Where are the best kist parties?

Any kist party is a great party if the real characters are there with all their stories and not forgetting there needs to be good bottle of whisky!

I won’t mention his name, but he’s a great guy and friend. When he worked with me as a student, he wanted to know the recipe for making the Charolais soap so I sent him to Boots to get a special oil called clitoris oil but, of course, he couldn’t find it and asked the sales assistant to help him, he came back obviously empty-handed, red faced and not impressed at being pranked.

So, when I asked him a few years ago to go to Tesco and get me some extra virgin olive oil, he thought I was pranking him again, not realising it really existed.

Any interests out with farming?

It is my main everyday life, but I do enjoy collecting whisky and visiting Islay.

Best advice?

Don’t listen to people who criticise and tell you they have a better beast at home, that’s easy to say but the real gauge is taking it to the show seeing how good it is with the cream of the country.

If you could change one thing ...?

Setting better prices for our livestock and our products ... that we produce in all weathers.

Biggest showing achievement?

Winning four Highland Show championships along with three inter-breed reserve champions. Our three reserve inter-breeds were: Maerdy Impreccable (1999); Idvies Kollar (2013) and Balmaud Eclipse (2014), with our champion Simmental, Strathisla Nugget, lifting the trophy in 2008.

Strathisla Nugget also won the first National Simmental Show at Perth in 2008 and was overall cattle champion at Perth, Turriff, Black Isle and Keith Shows the same year.

In 2011, Logie Politician won bull calf champion at the Black Beauty Bonanza, and the year later won the yearling bull champion. In 2012, he also won the junior bull and reserve male champion at the Highland. He sold at the February Stirling Bull sales in 2013 for 8500gns to the Skaill herd, in Orkney.

In the sale ring at Stirling, just last year, Logie Defiance was Aberdeen-Angus reserve champion, before selling for 13,000gns. I have brought out two Perth champions (1992 and 1993) and two reserve champions (1996 and 1997).

Moyness Maharajah was reserve overall champion, before selling for the top price bull I have ever brought out at 26,000gns.

Best investment?

A bottle of 30-year-old Macallan whisky which I bought for £120 in 1999 and it is now worth a few thousand pounds!

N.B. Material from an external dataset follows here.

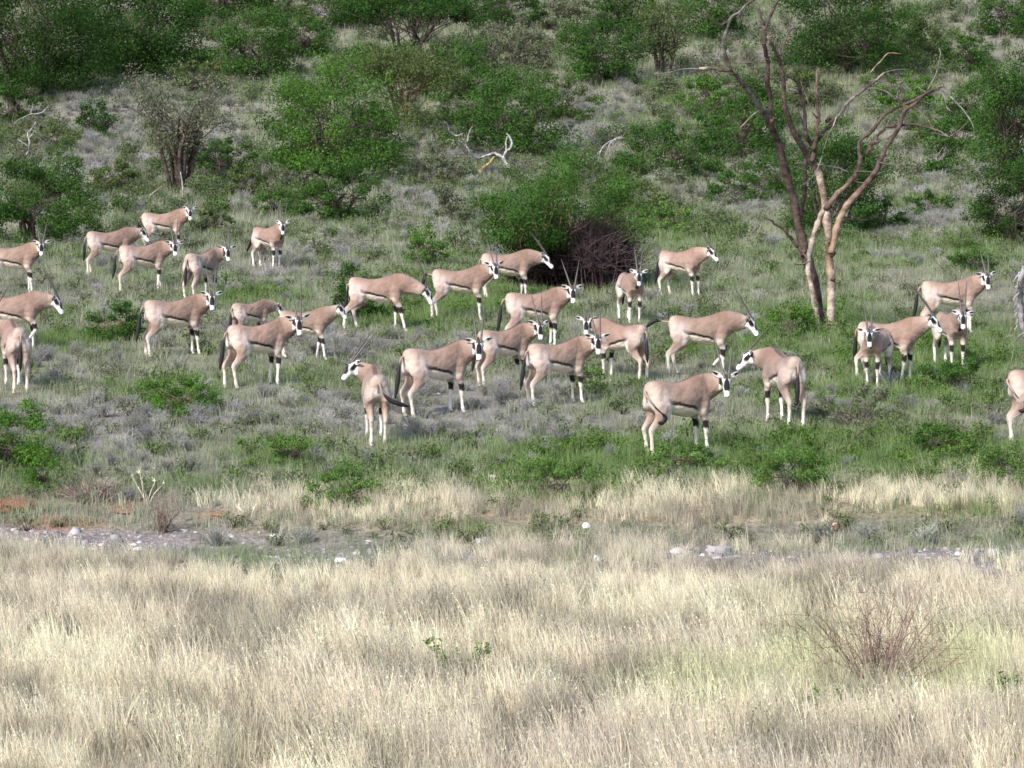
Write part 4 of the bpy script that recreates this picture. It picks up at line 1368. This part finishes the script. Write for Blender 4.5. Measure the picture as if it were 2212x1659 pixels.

The future of the showing circuit?

I think it is healthy, but the shows need to get more sponsorship and the breed societies need to donate more prize money because it hasn’t increased much in 30 years. Showing is an expensive business for everyone.

The entry numbers have been coming down over the years and it would be a shame to lose our shows. We need to hope that everyone will continue to pull together because not only is it a great promotion for your animals, but it is a great laugh and a break away from farming.